**Work to be completed**. Copy every line of the data that contains the string "scene".

**Data provided**.
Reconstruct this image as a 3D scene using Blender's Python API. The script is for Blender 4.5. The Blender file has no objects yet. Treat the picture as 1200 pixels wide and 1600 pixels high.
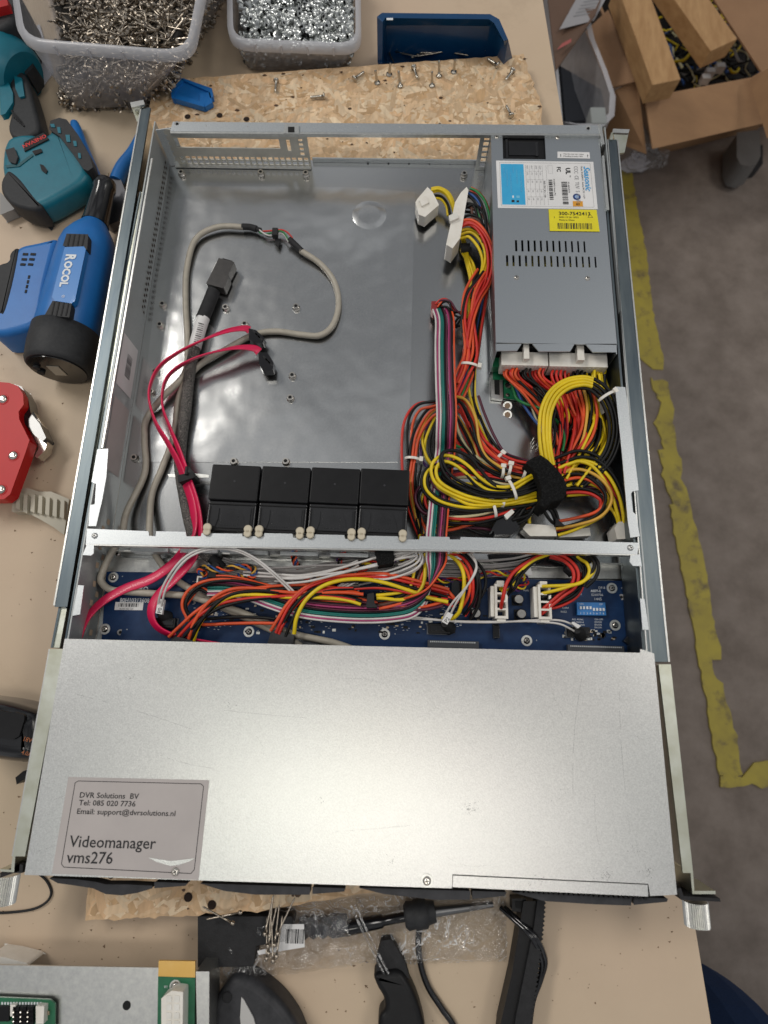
import bpy, bmesh, math, random
from mathutils import Vector, Matrix, Euler
R = math.radians
rnd = random.Random(7)
scene = bpy.context.scene
COL = scene.collection
S = 0.001                                   # everything below is written in millimetres
CAM = Vector((25.76, 130.43, 498.82))
ROT = Euler((0.275698, 0.011308, 0.029312), 'XYZ')
FPX = 945.45
RM = ROT.to_matrix()
def P(px, py, z=0.0):
    """survey helper: the place on the level z (mm) that was measured at photo point px,py"""
    d = RM @ Vector(((px-600)/FPX, -(py-800)/FPX, -1.0))
    t = (z-CAM.z)/d.z
    return CAM + d*t

# ------------------------------------------------------------------ materials
MATS = {}
def mat(name, c, rough=0.5, metal=0.0, c2=None, nscale=80.0, namt=0.5, bump=0.0, bscale=400.0, rvar=0.0,
        coat=0.0, spec=0.5, trans=0.0, alpha=1.0, detail=4.0, bdist=0.001, stretch=None, contrast=None):
    if name in MATS: return MATS[name]
    m = bpy.data.materials.new(name); m.use_nodes = True
    nt = m.node_tree; nd = nt.nodes; ln = nt.links
    b = nd['Principled BSDF']
    b.inputs['Roughness'].default_value = rough
    b.inputs['Metallic'].default_value = metal
    b.inputs['Base Color'].default_value = (*c, 1)
    b.inputs['Coat Weight'].default_value = coat
    b.inputs['Specular IOR Level'].default_value = spec
    b.inputs['Transmission Weight'].default_value = trans
    b.inputs['Alpha'].default_value = alpha
    tc = nd.new('ShaderNodeTexCoord'); vec = tc.outputs['Object']
    if stretch:
        mp = nd.new('ShaderNodeMapping'); mp.inputs['Scale'].default_value = stretch
        ln.new(vec, mp.inputs['Vector']); vec = mp.outputs['Vector']
    if c2 is not None:
        n = nd.new('ShaderNodeTexNoise'); n.inputs['Scale'].default_value = nscale; n.inputs['Detail'].default_value = detail
        n.inputs['Roughness'].default_value = 0.65
        ln.new(vec, n.inputs['Vector'])
        r = nd.new('ShaderNodeMapRange'); lo, hi = contrast or (0.3, 0.7)
        r.inputs['From Min'].default_value = lo; r.inputs['From Max'].default_value = hi
        ln.new(n.outputs['Fac'], r.inputs['Value'])
        mx = nd.new('ShaderNodeMix'); mx.data_type = 'RGBA'
        mx.inputs[6].default_value = (*c, 1); mx.inputs[7].default_value = (*c2, 1)
        ln.new(r.outputs['Result'], mx.inputs[0]); ln.new(mx.outputs[2], b.inputs['Base Color'])
        if rvar:
            rr = nd.new('ShaderNodeMapRange'); rr.inputs['To Min'].default_value = max(0.02, rough-rvar); rr.inputs['To Max'].default_value = min(1, rough+rvar)
            ln.new(n.outputs['Fac'], rr.inputs['Value']); ln.new(rr.outputs['Result'], b.inputs['Roughness'])
    if bump:
        n2 = nd.new('ShaderNodeTexNoise'); n2.inputs['Scale'].default_value = bscale; n2.inputs['Detail'].default_value = 3
        ln.new(vec, n2.inputs['Vector'])
        bp = nd.new('ShaderNodeBump'); bp.inputs['Strength'].default_value = bump; bp.inputs['Distance'].default_value = bdist
        ln.new(n2.outputs['Fac'], bp.inputs['Height']); ln.new(bp.outputs['Normal'], b.inputs['Normal'])
    MATS[name] = m
    return m

steel = mat('galvanised_steel', (.50,.53,.55), .42, 1, (.66,.68,.68), 900, bump=.12, bscale=1500, rvar=.06, bdist=.0002)
def add_scratches(m, col=(.25,.25,.26), lo=.66, hi=.95, sc=14):
    """sparse hairline scratches and grime spots over an existing sheet material"""
    nt = m.node_tree; nd = nt.nodes; ln = nt.links; b = nd['Principled BSDF']
    src = b.inputs['Base Color'].links[0].from_socket
    tc = nd.new('ShaderNodeTexCoord')
    n = nd.new('ShaderNodeTexNoise'); n.inputs['Scale'].default_value = sc; n.inputs['Detail'].default_value = 8; n.inputs['Roughness'].default_value = .7
    ln.new(tc.outputs['Object'], n.inputs['Vector'])
    r = nd.new('ShaderNodeMapRange'); r.inputs['From Min'].default_value = lo; r.inputs['From Max'].default_value = hi
    ln.new(n.outputs['Fac'], r.inputs['Value'])
    mx = nd.new('ShaderNodeMix'); mx.data_type = 'RGBA'; mx.inputs[7].default_value = (*col,1)
    ln.new(r.outputs['Result'], mx.inputs[0]); ln.new(src, mx.inputs[6])
    n3 = nd.new('ShaderNodeTexNoise'); n3.inputs['Scale'].default_value = 4; n3.inputs['Detail'].default_value = 2
    ln.new(tc.outputs['Object'], n3.inputs['Vector'])
    m2 = nd.new('ShaderNodeMix'); m2.data_type = 'RGBA'; m2.blend_type = 'MULTIPLY'; m2.inputs[0].default_value = .35
    ln.new(mx.outputs[2], m2.inputs[6]); ln.new(n3.outputs['Color'], m2.inputs[7])
    m3 = nd.new('ShaderNodeMix'); m3.data_type = 'RGBA'; m3.inputs[0].default_value = .25
    ln.new(mx.outputs[2], m3.inputs[6]); ln.new(m2.outputs[2], m3.inputs[7])
    ln.new(m3.outputs[2], b.inputs['Base Color'])
lidm = mat('lid_steel', (.62,.62,.60), .36, 1, (.78,.78,.755), 1100, bump=.25, bscale=1100, rvar=.07, bdist=.00025, detail=6, contrast=(.36,.64))
add_scratches(lidm)
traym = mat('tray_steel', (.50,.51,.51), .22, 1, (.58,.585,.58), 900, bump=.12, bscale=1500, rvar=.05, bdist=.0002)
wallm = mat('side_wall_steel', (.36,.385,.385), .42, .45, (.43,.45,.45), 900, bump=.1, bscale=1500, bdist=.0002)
film = mat('glossy_tray_steel', (.57,.58,.58), .23, 1, (.64,.645,.64), 900, bump=.7, bscale=9, rvar=.03, bdist=.006)
steel_b = mat('bright_steel', (.74,.74,.70), .34, 1, (.6,.6,.58), 300, bump=.1, bscale=900, bdist=.0002)
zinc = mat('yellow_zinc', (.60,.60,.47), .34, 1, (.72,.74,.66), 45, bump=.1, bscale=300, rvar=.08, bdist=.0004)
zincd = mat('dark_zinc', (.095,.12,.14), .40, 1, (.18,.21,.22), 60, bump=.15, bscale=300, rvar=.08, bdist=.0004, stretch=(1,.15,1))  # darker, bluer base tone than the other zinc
chrome = mat('nickel', (.78,.74,.68), .2, 1, (.6,.56,.5), 300)
brass = mat('dull_brass', (.62,.50,.36), .35, 1, (.5,.42,.32), 300)
blk = mat('black_plastic', (.007,.007,.008), .42, 0, (.011,.011,.012), 60, spec=.25, bump=.15, bscale=900, bdist=.0002)
blkm = mat('black_matt', (.008,.008,.009), .75, 0, (.018,.018,.02), 200, bump=.3, bscale=700)
blkg = mat('black_gloss', (.006,.006,.007), .16, 0, (.012,.012,.014), 40, coat=.3)
smoke = mat('smoked_plastic', (.012,.012,.013), .22, 0, (.022,.022,.024), 50, coat=.15)
dgrey = mat('dark_grey_plastic', (.026,.027,.030), .45, 0, (.05,.05,.055), 100, spec=.25, bump=.15, bscale=1200, bdist=.0002)
grille = mat('dark_void', (.003,.003,.003), .8)
velcro = mat('velcro', (.006,.006,.006), .95, 0, (.03,.03,.03), 900, bump=1, bscale=1300, bdist=.001, spec=.15, contrast=(.45,.8))
white = mat('white_plastic', (.82,.80,.75), .42, 0, (.62,.60,.53), 60, bump=.1, bscale=500, bdist=.0003)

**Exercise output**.
Reconstruct this image as a 3D scene using Blender's Python API. The script is for Blender 4.5. The Blender file has no objects yet. Treat the picture as 1200 pixels wide and 1600 pixels high.
scene = bpy.context.scene
COL = scene.collection